Question

Find by integration the volume and surface of the right circular
formed by the revolution of a right-angled triangle about a side which contains the right angle.​

Answer 1

Correct Question:-

Find, by integration, the volume and surface area of the right circular cone formed by the revolution of a right angled triangle about a side which contains the right angle.​

Solution:-

The base of the right triangle is the same as the base radius of the cone. Let it be r.

Both the heights of the right triangle and the cone are same. Let it be h.

Consider the base of triangle $\sf{r}$ is rotated through a very small circular displacement $\sf{dx}$ along forming the cone, in the form of arc which subtends a small angle $\sf{d\theta}$ at the center, i.e., at the right angled corner of the triangle.

Hence we have,

$\longrightarrow\sf{Arc=Angle\times Radius}$

$\longrightarrow\sf{dx=r\ d\theta\quad\quad\dots(1)}$

A small portion of cone in the form of a triangular pyramid is obtained here (the blue solid in the fig.), whose base area can be the area of the small triangle below it (ΔACD in the fig.), so that $\sf{h}$ is taken as the height.

Hence the volume of this small triangular pyramid is,

$\displaystyle\longrightarrow\sf{dV=\dfrac{1}{3}\cdot\dfrac{1}{2}\,r\ dx\cdot h}$

$\displaystyle\longrightarrow\sf{dV=\dfrac{1}{6}\,rh\ dx}$

From (1),

$\displaystyle\longrightarrow\sf{dV=\dfrac{1}{6}\,r^2h\ d\theta}$

The total volume is found out as the right triangle is rotating for one revolution, i.e., by rotating through an angle from $\sf{0}$ to $\sf{2\pi.}$

$\displaystyle\longrightarrow\sf{V=\int\limits_0^{2\pi}\dfrac{1}{6}\,r^2h\ d\theta}$

$\displaystyle\longrightarrow\sf{V=\dfrac{1}{6}\,r^2h\big[\theta\big]_0^{2\pi}}$

$\displaystyle\longrightarrow\sf{\underline{\underline{V=\dfrac{1}{3}\pi r^2h}}}$

So this is the volume of a right circular cone!

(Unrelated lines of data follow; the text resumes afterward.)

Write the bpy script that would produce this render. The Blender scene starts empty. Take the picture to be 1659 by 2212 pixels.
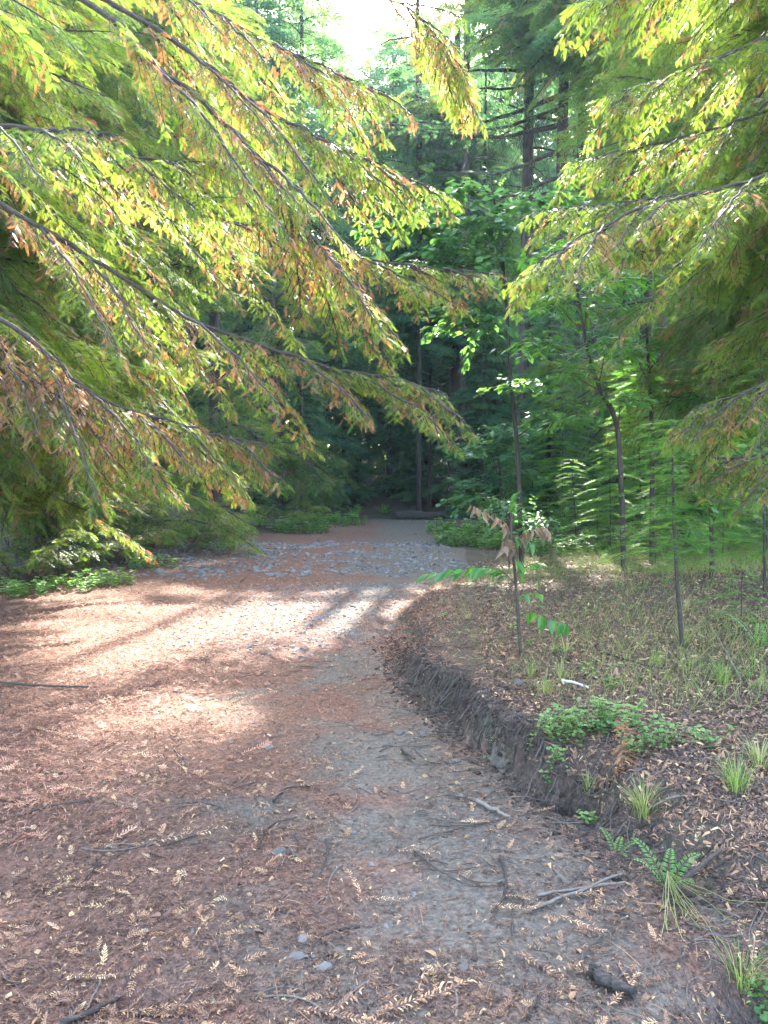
import bpy, math, random
import numpy as np
from mathutils import Vector, Matrix
rnd = random.Random(11)
rg = np.random.default_rng(7)
sc = bpy.context.scene
COL = sc.collection
R = math.radians
# ------------------------------------------------------------------ camera
EYE = 1.6
PITCH = R(-2.4)
cd = bpy.data.cameras.new('camera'); cam = bpy.data.objects.new('camera', cd); COL.objects.link(cam)
cd.sensor_fit = 'VERTICAL'; cd.sensor_height = 36; cd.sensor_width = 27; cd.lens = 26
cd.clip_start = 0.05; cd.clip_end = 600
cam.location = (0, 0, EYE); cam.rotation_euler = (R(90) + PITCH, 0, 0)
sc.camera = cam
FP = 1597.0
def P(px, py, Y):
    """photo position (1659x2212 view) at forward distance Y -> world point"""
    x = (px - 829.5) / FP; z = -(py - 1106) / FP
    c, s = math.cos(PITCH), math.sin(PITCH)
    yy = c - s * z; zz = s + c * z
    k = Y / yy
    return np.array([x * k, Y, EYE + zz * k])
def proj(p):
    c, s = math.cos(PITCH), math.sin(PITCH)
    x, y, z = p[0], p[1], p[2] - EYE
    d = c * y + s * z; u = -s * y + c * z
    if d < .05: return None
    return 829.5 + FP * x / d, 1106 - FP * u / d
def in_view(pts, m=.12):
    for p in pts:
        q = proj(p)
        if q and -m * 1659 < q[0] < 1659 * (1 + m) and -m * 2212 < q[1] < 2212 * (1 + m): return True
    return False
SUN_EL, SUN_AZ = R(40), R(9)
SUN = np.array([math.sin(SUN_AZ) * math.cos(SUN_EL), math.cos(SUN_AZ) * math.cos(SUN_EL), math.sin(SUN_EL)])
# places that stay in the sun: ground ellipses (x, y, rx, ry)
LIT = [(-.9, 8.7, 1.35, 1.6), (-3.4, 8.5, 1.3, .4), (-3.0, 6.7, 1.1, .24), (-2.4, 5.5, .9, .22), (-2.1, 4.1, .45, .35), (-4.6, 10.6, 1.0, 1.2), (3.2, 10.6, 1.0, .8), (5.0, 12.6, 1.0, .9),
       (-3.5, 10.3, 1.6, .25), (.45, 9.6, .5, .6), (-.75, 4.75, .35, .16), (.4, .5, 2.4, .8), (-2.0, .8, 1.6, .9)]
_r = random.Random(5)
for _i in range(20):                                    # small gaps in the trees that let sun into the undergrowth on the right
    _y = _r.uniform(9.5, 23); LIT.append((_r.uniform(2.2, 3.5 + .28 * _y), _y, _r.uniform(.45, .9), _r.uniform(.5, 1.0)))
for _i in range(7): LIT.append((_r.uniform(-5.5, -3.6), _r.uniform(11, 22), _r.uniform(.5, .9), _r.uniform(.5, 1)))
def sun_drop(p):
    """where the shadow of points p (n,3) falls on z=0"""
    k = p[:, 2] / SUN[2]
    return p[:, :2] - SUN[:2] * k[:, None]
def lit_share(p, grow=1.0):
    g = sun_drop(p); m = np.zeros(len(g), bool)
    for x, y, rx, ry in LIT:
        m |= ((g[:, 0] - x) / (rx * grow + .1)) ** 2 + ((g[:, 1] - y) / (ry * grow + .1)) ** 2 < 1
    return m.mean()
# ------------------------------------------------------------------ object helpers
def tag(o, label=None, cat=None, group=None, kind=None):
    if label: o['label'] = label
    if cat: o['category'] = cat
    if group: o['group'] = group
    if kind: o['kind'] = kind
    return o
def thing(name, label, cat, loc=(0, 0, 0), group=None):
    o = bpy.data.objects.new(name, None); COL.objects.link(o); o.location = loc
    o.empty_display_size = .1
    return tag(o, label, cat, group)
def link(name, me, parent=None):
    o = bpy.data.objects.new(name, me); COL.objects.link(o)
    if parent: o.parent = parent
    return o
class MB:
    """mesh buffer: chunks of (verts, faces, material slot, tint)"""
    def __init__(s): s.v = []; s.f = []; s.m = []; s.t = []; s.n = 0
    def add(s, v, f, mat=0, tint=.5):
        v = np.asarray(v, float); f = np.asarray(f, int)
        s.v.append(v); s.f.append(f + s.n); s.n += len(v)
        s.m.append(np.full(len(f), mat, int) if np.isscalar(mat) else np.asarray(mat, int))
        s.t.append(np.full(len(f), tint, float) if np.isscalar(tint) else np.asarray(tint, float))
    def inst(s, tpl, pos, A, mat=0, tint=.5):
        """copies of a template (v, f); pos (k,3), A (k,3,3) columns = local axes; mat/tint per copy"""
        tv, tf = tpl; k = len(pos)
        if k == 0: return
        v = np.einsum('kij,nj->kni', A, tv) + pos[:, None, :]
        f = tf[None] + (np.arange(k) * len(tv))[:, None, None]
        mm = np.repeat(np.broadcast_to(mat, k), len(tf)); tt = np.repeat(np.broadcast_to(tint, k), len(tf))
        s.add(v.reshape(-1, 3), f.reshape(-1, tf.shape[1]), mm, tt)
    def merge(s, o, off=0):
        for v, f, m, t in zip(o.v, o.f, o.m, o.t):
            s.v.append(v + off); s.f.append(f + s.n); s.m.append(m); s.t.append(t)
        s.n += o.n
    def mesh(s, name, mats, smooth=False):
        me = bpy.data.meshes.new(name)
        V = np.concatenate(s.v); me.vertices.add(len(V)); me.vertices.foreach_set('co', V.astype(np.float32).ravel())
        tot = np.concatenate([np.full(len(f), f.shape[1], np.int32) for f in s.f])
        idx = np.concatenate([f.ravel() for f in s.f]).astype(np.int32)
        me.loops.add(len(idx)); me.loops.foreach_set('vertex_index', idx)
        me.polygons.add(len(tot))
        st = np.zeros(len(tot), np.int32); st[1:] = np.cumsum(tot)[:-1]
        me.polygons.foreach_set('loop_start', st)
        me.polygons.foreach_set('loop_total', tot)
        me.polygons.foreach_set('material_index', np.concatenate(s.m).astype(np.int32))
        me.polygons.foreach_set('use_smooth', np.full(len(tot), smooth))
        at = me.attributes.new('tint', 'FLOAT', 'FACE'); at.data.foreach_set('value', np.concatenate(s.t).astype(np.float32))
        for m in (mats if isinstance(mats, (list, tuple)) else [mats]): me.materials.append(m)
        me.update(calc_edges=True)
        return me
    def build(s, name, mats, parent=None, smooth=False):
        return link(name, s.mesh(name, mats, smooth), parent)
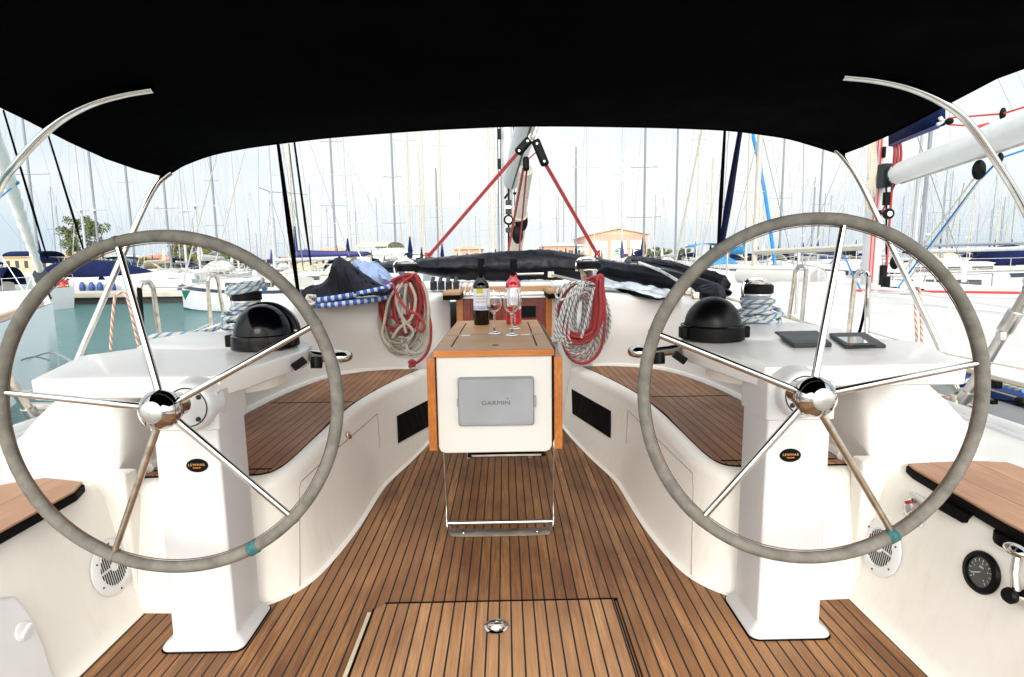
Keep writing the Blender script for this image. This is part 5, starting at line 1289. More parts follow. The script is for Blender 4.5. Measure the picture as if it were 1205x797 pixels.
b0, b1 = P(1050, 207, 6.6), P(1230, 140, 3.9)
bd2 = (b1 - b0).normalized(); q = V((1, 0, 0)).cross(bd2); bxv = bd2.cross(V((0, 0, 1))).normalized(); bzv = bxv.cross(bd2)
mb = MB(); mb.loft([[b0 + bd2 * d + bxv * (.10 * k_ * math.cos(a)) + bzv * (.115 * k_ * math.sin(a)) for a in [i * math.pi / 10 for i in range(20)]] for d, k_ in ((.18, 1), (4.2, 1))]); nbo = mb.build('boom', mat('boom_paint', (.70, .70, .69), .35, var=.04), nb, smooth=50)
mb = MB(); mb.loft([[b0 + bd2 * d + bxv * (.105 * k_ * math.cos(a)) + bzv * (.12 * k_ * math.sin(a)) for a in [i * math.pi / 4 + .4 for i in range(8)]] for d, k_ in ((-.04, .7), (.06, .95), (.20, 1.0))]); mb.obox(b0 + V((-.09, .0, .0)), (.10, .12, .26)); mb.build('gooseneck', darkg, nbo, smooth=0, bevel=.01)
mb = MB(); mb.tube([b0 + bd2 * .3 - bzv * .117, b0 + bd2 * 4.1 - bzv * .117], .012, 5); mb.build('boom_slot', brushed, nbo)
mb = MB(); k0 = P(1044, 252, 6.3); mb.tube([P(1043, 214, 6.4), P(1043, 300, 6.4)], .012, 5); mb.obox(P(1043, 234, 6.35), (.06, .05, .14)); mb.lathe([(0, 0), (.058, 0), (.058, .04), (0, .04)], k0, (0, -1, 0), 20); o = mb.build('vang_tackle', blackp, nb, bevel=.006)
mb = MB(); mb.lathe([(0, 0), (.028, 0), (.028, .005), (0, .005)], k0 + V((0, -.042, 0)), (0, -1, 0), 16); mb.build('sheave', alum, o)
mb = MB(); mb.obox(P(1042, 334, 6.2), (.06, .08, .16)); mb.obox(P(1050, 341, 6.2), (.12, .08, .06)); mb.build('halyard_clutch', blackp, nb, bevel=.01)
mb = MB(); mb.ell(P(1053, 309, 6.1), (.05, .04, .075)); mb.build('vang_block', blackp, nb)
mb = MB(); mb.obox(P(1078, 343, 5.6), (.14, .05, .05)); mb.ell(P(1068, 345, 5.6), (.07, .06, .04)); mb.build('deck_organiser', blackp, nb, bevel=.01)
mb = MB()
for a in ((1052, 168, 1050, 202), (1056, 168, 1053, 203), (1059, 165, 1058, 198)): mb.tube(cr([P(a[0], a[1], 6.4), P((a[0] + a[2]) / 2 + 2, (a[1] + a[3]) / 2, 6.35), P(a[2], a[3], 6.4)], 4), .014, 6)
mb.tube([P(1054, 215, 6.5), P(1038, 250, 6.5)], .010, 5)
mb.build('red_line_bundle', r_red, nb)
mb = MB(); A = [P(1049, 172, 6.5), P(1049, 130, 6.5), P(1108, 122, 5.3), P(1108, 148, 5.3)]
mb.loft([[A[0], A[1]], [A[0].lerp(A[3], .5) + V((0, 0, .01)), A[1].lerp(A[2], .5)], [A[3], A[2]]], closed=False, caps=False); mb.build('navy_sail_bag', navy, nb, solid=.06)
mb = MB(); mb.tube([P(1049, 171, 6.45), P(1104, 149, 5.25)], .018, 6); mb.build('bag_foot_batten', fendn, nb)
mb = MB(); 
for i in range(7):
    a0 = 1024 + (i % 3) * 2.5; mb.tube(cr([P(a0, 166, 6.4), P(a0 + 4 - i, 195, 6.35), P(a0 - 5 + i, 225, 6.35), P(a0 - 3, 250 - i * 3, 6.4)], 4), .014, 6)
mb.build('cream_rope_hank', r_cream, nb)
mb = MB(); mb.ell(P(1117, 143, 5.1), (.035, .03, .03)); mb.build('boom_block', blackp, nb)
for q, rd in ((P(1180, 134, 4.4), (.022, .02, .045)), (P(1152, 200, 4.7), (.055, .03, .080)), (P(1177, 186, 4.5), (.022, .02, .04))):
    mb = MB(); mb.ell(q, rd); mb.build('boom_block', blackp, nb)
mb = MB(); mb.tube([P(1107, 141, 5.2), P(1117, 143, 5.1)], .01, 6); mb.tube(cr([P(1106, 138, 5.2), P(1109, 143, 5.2), P(1103, 147, 5.2)], 4), .016, 6); mb.build('bag_lashing', alum, nb)
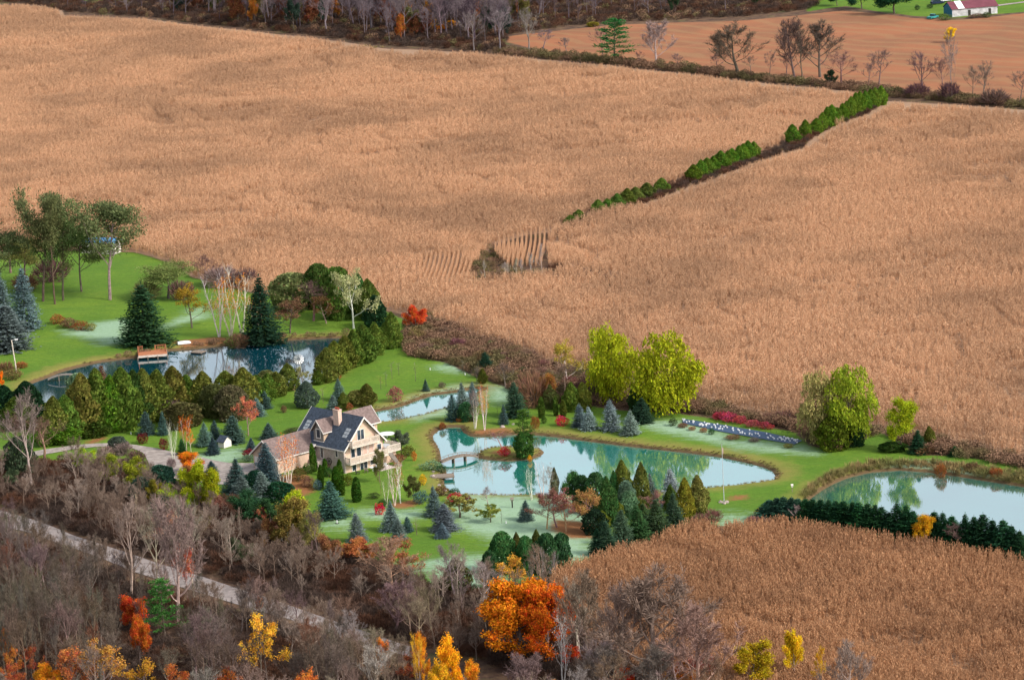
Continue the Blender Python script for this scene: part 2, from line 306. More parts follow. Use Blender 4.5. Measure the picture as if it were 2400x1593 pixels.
def t_willow(seed, h=12, w=12, n=1500):
    r = np.random.default_rng(seed); T, B, tips = skeleton(r, h*.8, trunk=.18, limbs=9, sub=4, sub2=2, spread=.8, r0=.4)
    C = []
    for k in range(26):                  # billowing heads spread over an egg from the ground to the top
        zz = -.92+1.86*(k+.5)/26; a = k*2.4+r.random()*.5; q = math.sqrt(1-zz*zz)*(.66 if zz > -.3 else .58)*(.72+.5*r.random())
        C.append((math.cos(a)*q*w/2, math.sin(a)*q*w/2, h*(.5+zz*.37+.05*r.normal()), (.12+.12*r.random())*w*.72))
    C += [(w*.06, 0, h*.5, w*.25), (0, w*.05, h*.3, w*.24)]
    Q = []
    for i in range(n):
        cx, cy, cz, s = C[r.integers(len(C))]; d = nrm(r.normal(size=3)); d[2] = abs(d[2]) if r.random() < .75 else d[2]
        p = np.array([cx, cy, cz])+d*s*(.7+.35*r.random()); ln = .7+1.3*r.random(); m_ = 6
        t = np.linspace(0, 1, m_); out = np.array([d[0], d[1], 0])*.5
        pts = p+np.outer(t, out)*ln*.5+np.outer(t**1.3, [0, 0, -ln])+r.normal(size=(m_, 3))*.15
        pts[:, 2] = np.where(pts[:, 2] < .4, .4+r.random(m_)*1.2, pts[:, 2])
        Q.append(leafq(pts, .5, .26, r, nrm(np.array([0, 0, -1.])+out*.6+r.normal(size=(m_, 3))*.5)))
    return dict(trunk=cat(T), crown=norm_tree([cat(Q)], h, w, 97)[0])
def t_spruce(seed, h=8, w=4.6, pw=.85, dens=1.0):
    r = np.random.default_rng(seed); P = []; T = []; L = []; nl = int(27)
    for i in range(nl):
        z = h*(.03+.95*(i/nl)**1.02); R = w/2*1.12*(1-(z/h)**1.25)**pw*(.8+.34*r.random())+.08; ax = r.random()*6.3; nb = max(7, int((12+R*6)*dens))
        for a in np.arange(nb)*2*math.pi/nb+r.random()*6: 
            a += r.normal()*.12; Rb = R*(.78+.34*r.random())*(1+.13*math.cos(a-ax)); nn = max(2, int(Rb/.2)); s = (np.arange(nn)+.6)/nn
            s = s[s > .25] if nn > 4 else s; nn = len(s)
            d = np.array([math.cos(a), math.sin(a), 0]); perp = np.array([-d[1], d[0], 0])
            drop = -.28*Rb*s+.16*Rb*s**3
            base = np.outer(s*Rb, d)+np.array([0, 0, z])+np.outer(drop, [0, 0, 1])
            for sg in (-1, 1):
                P.append(base+perp*sg*.07+r.normal(size=(nn, 3))*.05); T.append(nrm(d+perp*sg*.75+r.normal(size=(nn, 3))*.2+np.array([0, 0, .05]))); L.append(.34*(1.1-.4*s))
    P = np.concatenate(P); T = np.concatenate(T); L = np.concatenate(L)
    up = np.tile([0, 0, 1.], (len(P), 1))+r.normal(size=(len(P), 3))*.35
    Q = leafq(P, L, .23, r, T, up); top = leafq(np.array([[0, 0, h]]*4)+r.normal(size=(4, 3))*.03, .4, .08, r, np.tile([0, 0, 1.], (4, 1)))
    return dict(trunk=tube([(0, 0, 0), (0, 0, h*.5), (0, 0, h*.97)], [.16, .09, .02], 5), crown=cat([Q, top]))
def t_cedar(seed, h=7, w=3.6, n=3600, prof=0, lump=.14, base=.0):
    r = np.random.default_rng(seed); z = r.random(n)*(1-base)+base; th = r.random(n)*2*math.pi
    ph = r.random(8)*6.3
    if prof == 0: R = np.minimum(1, (1-z)*1.9)**.75*np.minimum(1, .62+z*2.2)       # plump cone
    elif prof == 1: R = np.clip(1-z**3.2, 0, 1)**.6*np.minimum(1, .75+z)            # column
    else: R = np.where(z < .45, .8+.2*z/.45, np.sqrt(np.clip(1-(2*z-.9)**2/1.25, 0, 1)))                            # egg
    lm = 1+lump*(np.sin(th*3+ph[0]+z*9)+np.sin(th*5+ph[1]-z*14)*.7+np.sin(z*23+ph[2]+th*2)*.6)
    rad = R*lm*w/2*(1-.35*r.random(n)**2.5)
    P = np.stack([np.cos(th)*rad, np.sin(th)*rad, z*h], 1)
    o = np.stack([np.cos(th), np.sin(th), np.zeros(n)], 1)
    t = nrm(o*.55+np.array([0, 0, 1.])+r.normal(size=(n, 3))*.38)
    Q = leafq(P, .42, .26, r, t, nrm(o+r.normal(size=(n, 3))*.5))
    return dict(trunk=tube([(0, 0, 0), (0, 0, h*.5), (0, 0, h*.9)], [.13, .08, .02], 5), crown=Q)
def t_pine(seed, h=12, w=7):
    r = np.random.default_rng(seed); P = []; T = [tube([(0, 0, 0), (.1, 0, h*.5), (0, .1, h*.97)], [.22, .14, .03], 6)]; D = []
    for i in range(34):
        z = h*(.18+.8*i/34); R = w/2*(1-(z/h-.18)**1.6)*(.55+.6*r.random())*(.4 if i > 31 else 1); a = i*2.4+r.normal()*.3
        d = np.array([math.cos(a), math.sin(a), .22]); e = d*R+np.array([0, 0, z]); T.append(tube([(0, 0, z), e], [.05, .02], 3))
        for s in np.arange(.35, 1.02, .11):
            c = np.array([0, 0, z])+d*R*s; q = r.normal(size=(13, 3))*np.array([.38, .38, .15]); P.append(c+q); D.append(nrm(q+d*.4+np.array([0, 0, .3])))
    return dict(trunk=cat(T), crown=norm_tree([leafq(np.concatenate(P), .42, .16, r, np.concatenate(D))], h, w)[0])
def t_locust(seed, h=14, w=6):           # open crown of feathery layers high on dark limbs
    r = np.random.default_rng(seed); T, B, tips = skeleton(r, h, trunk=.32, limbs=9, sub=4, sub2=3, spread=.85, upw=.25, r0=.28); P = []
    for p, d, l in tips:
        if r.random() < .05: continue
        c = p+d*l*.5; q = r.normal(size=(75, 3))*np.array([.85, .85, .36]); P.append(c+q)
    P = np.concatenate(P); L = leafq(P, .42, .22, r)
    tr, c_ = norm_tree([cat(T+B), L], h, w); return dict(trunk=tr, crown=c_)
def t_birch(seed, h=11, w=5, stems=3, leaf=0, dens=5):
    r = np.random.default_rng(seed); T = []; tips = []
    for s in range(stems):
        a = s*2*math.pi/stems+r.random(); d = np.array([math.cos(a)*.22, math.sin(a)*.22, 1.]); p = np.array([math.cos(a)*.15, math.sin(a)*.15, 0]); pts = [p]
        H = h*(.8+.2*r.random())
        for i in range(8): d = nrm(d+r.normal(size=3)*.06+np.array([0, 0, .1])); p = p+d*H/8; pts.append(p)
        pts = np.array(pts); T.append(tube(pts, np.linspace(.15, .025, 9), 5))
        for i in range(13):
            k = 2+i*.45; j = int(min(k, 7)); q = pts[j]+(pts[j+1]-pts[j])*(k-j); az = i*2.4+r.random(); dd = nrm(np.array([math.cos(az)*.6, math.sin(az)*.6, .85])); L = h*.2*(1.3-i*.05)
            bp = np.array([q, q+dd*L*.5, q+nrm(dd+[0, 0, .5])*L]); T.append(tube(bp, [.045, .03, .012], 3)); tips += [(bp[1], dd, L*.4), (bp[2], dd, L*.3), (bp[1]*.5+bp[2]*.5, dd, L*.3)]
    C = [twigs(r, tips, dens, .7, .025, .1)]
    if leaf:
        P = np.concatenate([p+d*l*.4+r.normal(size=(leaf, 3))*.32 for p, d, l in tips]); C.append(leafq(P, .26, .2, r))
    a, b = norm_tree([cat(T), cat(C)], h, w); return dict(trunk=a, crown=b)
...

Let $\sf{BC=BD=l}$ be the slant height of the cone which is perpendicular to $\sf{dx.}$ So the area of the slanted triangle (ΔBCD in the fig.) is,

$\displaystyle\longrightarrow\sf{dA_c=\dfrac{1}{2}\,l\ dx}$

From (1),

$\displaystyle\longrightarrow\sf{dA_c=\dfrac{1}{2}\,rl\ d\theta}$

So the total curved surface area of the cone is,

$\displaystyle\longrightarrow\sf{A_c=\int\limits_0^{2\pi}\dfrac{1}{2}\,rl\ d\theta}$

$\displaystyle\longrightarrow\sf{A_c=\dfrac{1}{2}\,rl\big[\theta\big]_0^{2\pi}}$

$\displaystyle\longrightarrow\sf{\underline{\underline{A_c=\pi rl}}}$

So this is the curved surface area of a right circular cone!

The area of the ΔACD of base r with altitude $\sf{dx}$ is,

$\displaystyle\longrightarrow\sf{dA_b=\dfrac{1}{2}\,r\ dx}$

From (1),

$\displaystyle\longrightarrow\sf{dA_b=\dfrac{1}{2}\,r^2\ d\theta}$

because CD is perpendicular to AC even it's an arc, since an infinitesimally small arc can be considered as a straight line.

Hence the total area of the base circle is,

$\displaystyle\longrightarrow\sf{A_b=\int\limits_0^{2\pi}\dfrac{1}{2}\,r^2\ d\theta}$

$\displaystyle\longrightarrow\sf{A_b=\dfrac{1}{2}\,r^2\big[\theta\big]_0^{2\pi}}$

$\displaystyle\longrightarrow\sf{\underline{\underline{A_b=\pi r^2}}}$

So this is the base area of a right circular cone, or simply the area of a circle!

And the total surface area of the cone is,

$\displaystyle\longrightarrow\sf{A=A_b+A_c}$

$\displaystyle\longrightarrow\sf{A=\pi r^2+\pi rl}$

$\displaystyle\longrightarrow\sf{\underline{\underline{A=\pi r\left(r+l\right)}}}$

So this is the total surface area of a right circular cone!